Verifying user input returns wrong answer even when it is correct

This is a snippet of a larger script that I am working on but I think it will be sufficient
enough to get what I’m trying to do accomplished:

P = [“Nova Scotia”, “Ontario”, “Saskatchewan”] # short list of provinces
CC = [“Halifax”, “Toronto”, “Regina”] # their capital cities

for x in range(len(P)):
question = input(str(“what is the Capital of {}?: “.format(P, x+1)))
print(”\n\n”)

if input == (str(CC[x])):
    print("yes")
else:
    print("no")
    continue

If you answer correctly, it says “no”
If you answer incorrectly, it says “no”

I don’t understand why.

Any help or guidance is greatly appreciated.
Thank you in advance.

cogiz
python 3.6.9

If In Doubt, Print It Out.

Immediately before the if statement, what is input and what is (str(CC[x]))? Print them both out and see if they look the same.

I have it figured out now.

P = [“Nova Scotia”, “Ontario”, “Saskatchewan”] # short list of provinces
CC = [“Halifax”, “Toronto”, “Regina”] # their capital cities

for x in range(len(P)):
guess = str(input(“what is the Capital of {}?: “.format(P, x+1)))
print(”\n\n”)

print(input)

print(CC[0])

if guess in (CC[x]):
    print("yes")
else:
    print("no")
    continue

this works perfectly.
SOLVED

Great that you have figured it out.
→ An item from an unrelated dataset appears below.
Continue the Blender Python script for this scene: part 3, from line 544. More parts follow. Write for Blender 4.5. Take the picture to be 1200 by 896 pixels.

Please next time enclose your code between lines with triple backticks otherwise it shows up incorrectly as you have probably noticed.


This code is not what you probably want:

if guess in (CC[x]):
    print("yes")

For example “fax” is being accepted when only “Halifax” should have been accepted:

>>> "fax" in "Halifax"
True

For strings the operator in checks if the left operand is a substring of the right operand. You should use a different operator to check for equality.